Extracted data entries:
---+---

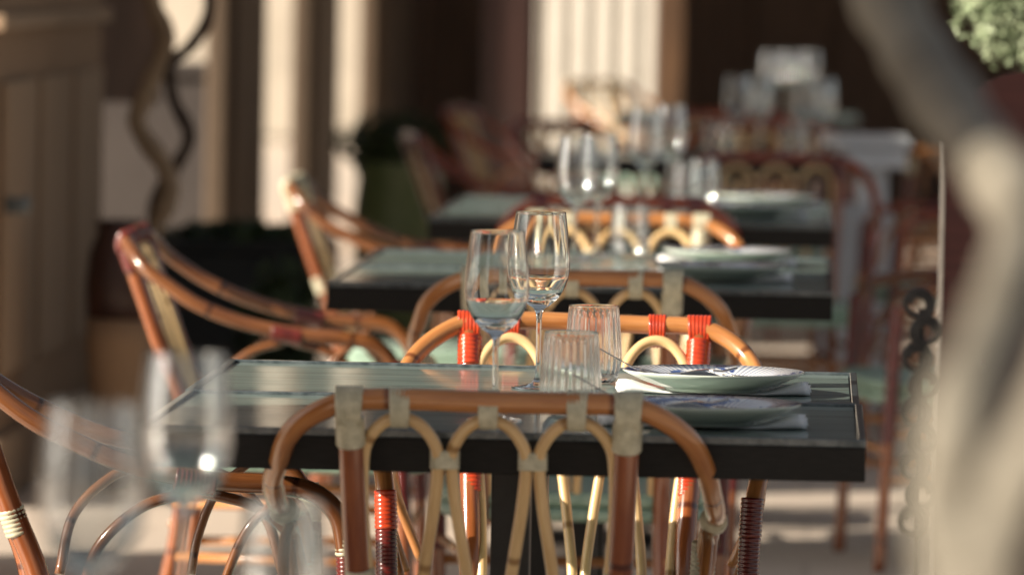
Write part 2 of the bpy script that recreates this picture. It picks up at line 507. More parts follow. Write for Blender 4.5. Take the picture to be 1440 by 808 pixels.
o = mesh_obj('stone_lintel', bm, M['pier_light'], None, False); o.location = (XW, 0, 0)
tag(o, 'long stone lintel carried by the colonnade piers', 'lintel')

# back part of the arcade: ceiling, dark end wall
bm = bmesh.new(); box(bm, -2.4, 5.0, 18.0, 36.0, 3.52, 3.7)
structure(mesh_obj('ceiling', bm, M['dark_wood'], None, False))
t = thing('end_wall', 'dark timber wall closing the far end of the terrace', 'wall', (0, 34, 0))
bm = bmesh.new(); box(bm, -2.12, 5.0, 0, 0.2, 0, 3.5); mesh_obj('panelling', bm, M['dark_wood'], t, False)
for x in [-2.0 + 0.42 * i for i in range(16)]:
    bm = bmesh.new(); box(bm, x, x + 0.06, -0.025, -0.002, 0, 3.4, 0.004); mesh_obj('batten', bm, M['dark_wood'], t, False)
bm = bmesh.new(); box(bm, -2.12, -2.02, -2.95, -0.03, 0, 3.5); mesh_obj('sun_screen_panel', bm, M['dark_wood'], t, False)  # added to block sunlight from reaching the end wall
# brown door post beside white pilaster
p = at(942, 100, 27.5)
bm = bmesh.new(); box(bm, -0.06, 0.06, -0.05, 0.05, 0, 3.4, 0.01)
o = mesh_obj('door_post', bm, M['brown_wood'], None, False); o.location = (p.x, 27.5, 0)
tag(o, 'brown wooden door post right of the white fluted pilaster', 'post')
p = at(715, 100, 29)
bm = bmesh.new(); box(bm, -0.11, 0.11, -0.03, 0.03, 0, 3.2, 0.01)
o = mesh_obj('door_leaf', bm, M['dark_red_wood'], None, False); o.location = (p.x, 29, 0)
tag(o, 'dark red door leaf left of the white fluted pilaster', 'door')

# fluted white pilaster
p = at(836, 100, 27.9)
t = thing('fluted_pilaster', 'tall white fluted stone pilaster behind the wine glasses', 'pilaster', (p.x, 27.9, 0), rad(-22))
bm = bmesh.new()
W_ = 0.56; nfl = 5
prof = []
for i in range(nfl):
    x0 = -W_ / 2 + W_ * i / nfl
    fw = W_ / nfl
    prof.append((x0 + 0.008, 0.0))
    for k in range(9):
        a = PI * k / 8
        prof.append((x0 + fw / 2 - (fw / 2 - 0.016) * math.cos(a), 0.028 * math.sin(a)))
prof.append((W_ / 2 - 0.008, 0.0)); prof.append((W_ / 2, 0.08)); prof.append((-W_ / 2, 0.08))
lo = [bm.verts.new((x, y, 0.15)) for x, y in prof]; hi = [bm.verts.new((x, y, 3.4)) for x, y in prof]
for i in range(len(prof)):
    j = (i + 1) % len(prof); bm.faces.new((lo[i], lo[j], hi[j], hi[i]))
mesh_obj('shaft', bm, M['white_stone'], t, False)
bm = bmesh.new(); box(bm, -W_ / 2 - 0.03, W_ / 2 + 0.03, -0.03, 0.11, 0, 0.148, 0.01); mesh_obj('base', bm, M['white_stone'], t, False)

# cream house across the court, seen through the openings
t = thing('cream_house', 'sunlit cream house wall seen between the brown piers', 'house', (-2.6, 44, 0), rad(-42))
bm = bmesh.new(); box(bm, -9, 3.5, 0, 0.4, 0, 6); mesh_obj('wall', bm, M['cream'], t, False)
bm = bmesh.new(); box(bm, -9.05, 3.55, -0.08, -0.003, 0, 0.5); mesh_obj('plinth', bm, M['cream'], t, False)
t = thing('garden_wall', 'low mauve grey rendered wall behind the twisted vines', 'wall', (-3.0, 23.5, 0), 0)
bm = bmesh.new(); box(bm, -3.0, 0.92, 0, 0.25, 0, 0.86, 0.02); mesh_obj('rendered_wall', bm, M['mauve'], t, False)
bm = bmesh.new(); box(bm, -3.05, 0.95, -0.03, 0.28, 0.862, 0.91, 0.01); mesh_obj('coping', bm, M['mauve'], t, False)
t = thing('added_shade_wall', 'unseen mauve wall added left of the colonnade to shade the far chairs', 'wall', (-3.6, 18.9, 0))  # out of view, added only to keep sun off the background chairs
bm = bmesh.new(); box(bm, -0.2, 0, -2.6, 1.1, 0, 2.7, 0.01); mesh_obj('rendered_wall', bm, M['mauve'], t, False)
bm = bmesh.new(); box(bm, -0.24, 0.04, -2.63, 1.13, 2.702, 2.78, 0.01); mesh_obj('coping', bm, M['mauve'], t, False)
p = at(183, 45, 19.5)
t = thing('wooden_shutter', 'dark brown wooden shutter above the mauve wall, left of the vines', 'shutter', (p.x, 19.5, 0))
bm = bmesh.new(); box(bm, -0.10, 0.09, 0, 0.04, 0.86, 2.4, 0.004); mesh_obj('shutter_panel', bm, M['dark_wood'], t, False)
bm = bmesh.new(); box(bm, -0.12, -0.101, 0.0, 0.05, 0, 2.5, 0.004); mesh_obj('frame', bm, M['dark_wood'], t, False)

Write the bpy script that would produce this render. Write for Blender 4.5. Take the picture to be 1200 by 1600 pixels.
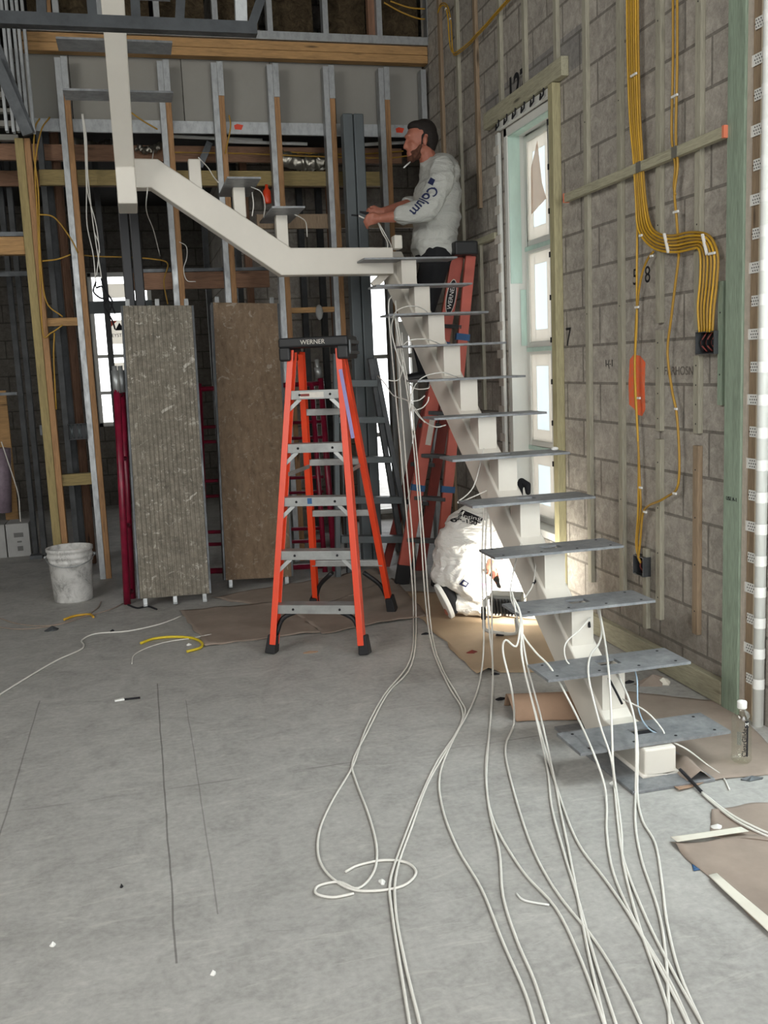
import bpy, bmesh, math, random
from mathutils import Vector, Matrix, noise
from math import sin, cos, pi, sqrt, atan2, radians
random.seed(7)
SC = bpy.context.scene
COL = SC.collection
for _o in list(bpy.data.objects):
    bpy.data.objects.remove(_o)

# ------------------------------------------------------------------ camera
FPX, YAW, PITCH, ROLL, EYE = 1502.78, 0.2435466, -0.15064302, -0.04317668, 1.528
CF = Vector((sin(YAW)*cos(PITCH), cos(YAW)*cos(PITCH), sin(PITCH)))
_r0 = Vector((cos(YAW), -sin(YAW), 0)); _u0 = _r0.cross(CF)
CR = _r0*cos(ROLL) + _u0*sin(ROLL); CU = -_r0*sin(ROLL) + _u0*cos(ROLL)
cam_d = bpy.data.cameras.new('camera'); cam = bpy.data.objects.new('camera', cam_d); COL.objects.link(cam)
cam_d.sensor_fit = 'VERTICAL'; cam_d.sensor_height = 24.0; cam_d.sensor_width = 18.0
cam_d.lens = FPX/1600*24.0; cam_d.clip_start = 0.05; cam_d.clip_end = 200
_m = Matrix((CR, CU, -CF)).transposed().to_4x4(); _m.translation = Vector((0, 0, EYE)); cam.matrix_world = _m
SC.camera = cam

# ------------------------------------------------------------------ light and exposure
SC.view_settings.view_transform = 'Standard'; SC.view_settings.look = 'None'
SC.view_settings.exposure = 0.12; SC.view_settings.gamma = 1.0; SC.view_settings.use_curve_mapping = False
W = bpy.data.worlds.new('overcast_sky'); SC.world = W; W.use_nodes = True
W.node_tree.nodes['Background'].inputs[0].default_value = (0.97, 0.985, 1.0, 1)
W.node_tree.nodes['Background'].inputs[1].default_value = 3.6

def area(name, loc, target, sx, sy, power, color=(1, 1, 1)):
    d = bpy.data.lights.new(name, 'AREA'); d.shape = 'RECTANGLE'; d.size = sx; d.size_y = sy; d.energy = power; d.color = color
    o = bpy.data.objects.new(name, d); COL.objects.link(o); o.location = loc
    o.rotation_euler = (Vector(target)-Vector(loc)).to_track_quat('-Z', 'Y').to_euler(); return o
# daylight: the open bay behind the camera and the doorway on the right; plus a fill light added inside the closed left wall
area('daylight_bay', (1.4, -2.9, 2.6), (0.9, 1.0, 0.0), 3.0, 3.0, 130, (1.0, 0.99, 0.975))
area('fill_high_left', (-4.9, 0.5, 3.9), (1.4, 2.4, 0.4), 4.2, 2.2, 265, (1.0, 0.98, 0.94))
area('daylight_doorway', (2.85, 2.55, 1.7), (0.4, 1.6, 0.0), 0.9, 2.6, 190, (0.98, 1.0, 0.99))

# ------------------------------------------------------------------ picture <-> place helpers
def ray(x, y):
    return CF + CR*((x-600)/FPX) - CU*((y-800)/FPX)
def fl(x, y, z=0.0):
    d = ray(x, y); t = (z-EYE)/d.z; return Vector((0, 0, EYE)) + d*t
def wx(x, y, X):
    d = ray(x, y); return Vector((0, 0, EYE)) + d*(X/d.x)
def at(x, y, Y):
    d = ray(x, y); return Vector((0, 0, EYE)) + d*(Y/d.y)

# ------------------------------------------------------------------ materials
def lin(h):
    h = h.lstrip('#'); v = [int(h[i:i+2], 16)/255 for i in (0, 2, 4)]
    return tuple(c/12.92 if c <= 0.04045 else ((c+0.055)/1.055)**2.4 for c in v) + (1,)
class NT:
    def __init__(s, m): s.m = m; s.t = m.node_tree; s.n = s.t.nodes; s.b = s.n['Principled BSDF']
    def new(s, k, **kw):
        n = s.n.new(k)
        for a, v in kw.items(): setattr(n, a, v)
        return n
    def ln(s, a, b): s.t.links.new(a, b)
    def pos(s, scale=(1, 1, 1), obj=False):
        if obj:
            g = s.new('ShaderNodeTexCoord').outputs['Object']
        else:
            g = s.new('ShaderNodeNewGeometry').outputs['Position']
        mp = s.new('ShaderNodeMapping'); mp.inputs['Scale'].default_value = scale; s.ln(g, mp.inputs['Vector']); return mp.outputs[0]
    def noise(s, vec, scale, detail=4, rough=0.6, dist=0):
        n = s.new('ShaderNodeTexNoise'); n.inputs['Scale'].default_value = scale; n.inputs['Detail'].default_value = detail
        n.inputs['Roughness'].default_value = rough; n.inputs['Distortion'].default_value = dist; s.ln(vec, n.inputs['Vector']); return n.outputs['Fac']
    def ramp(s, fac, stops):
        r = s.new('ShaderNodeValToRGB'); e = r.color_ramp.elements
        while len(e) < len(stops): e.new(0.5)
        for i, (p, c) in enumerate(stops):
            e[i].position = p; e[i].color = c if len(c) == 4 else (*c, 1)
        s.ln(fac, r.inputs[0]); return r.outputs[0]
    def mix(s, fac, a, b, mode='MIX'):
        n = s.new('ShaderNodeMix', data_type='RGBA', blend_type=mode)
        for sock, v in ((n.inputs[0], fac), (n.inputs[6], a), (n.inputs[7], b)):
            if hasattr(v, 'is_linked'): s.ln(v, sock)
            else: sock.default_value = v
        return n.outputs[2]
    def math(s, op, a, b=None):
        n = s.new('ShaderNodeMath', operation=op)
        for sock, v in ((n.inputs[0], a), (n.inputs[1], b)):
            if v is None: continue
            if hasattr(v, 'is_linked'): s.ln(v, sock)
            else: sock.default_value = v
        return n.outputs[0]
    def bump(s, h, strength=0.3, dist=0.01):
        b = s.new('ShaderNodeBump'); b.inputs['Strength'].default_value = strength; b.inputs['Distance'].default_value = dist
        s.ln(h, b.inputs['Height']); s.ln(b.outputs[0], s.b.inputs['Normal'])
    def color(s, c): s.ln(c, s.b.inputs['Base Color'])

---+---

### Directions
Omitting all pictures, restate exactly the lines of the material from its start through the line that contains "tag(o, 'long stone".

### Exercise answer
Write part 2 of the bpy script that recreates this picture. It picks up at line 507. More parts follow. Write for Blender 4.5. Take the picture to be 1440 by 808 pixels.
o = mesh_obj('stone_lintel', bm, M['pier_light'], None, False); o.location = (XW, 0, 0)
tag(o, 'long stone lintel carried by the colonnade piers', 'lintel')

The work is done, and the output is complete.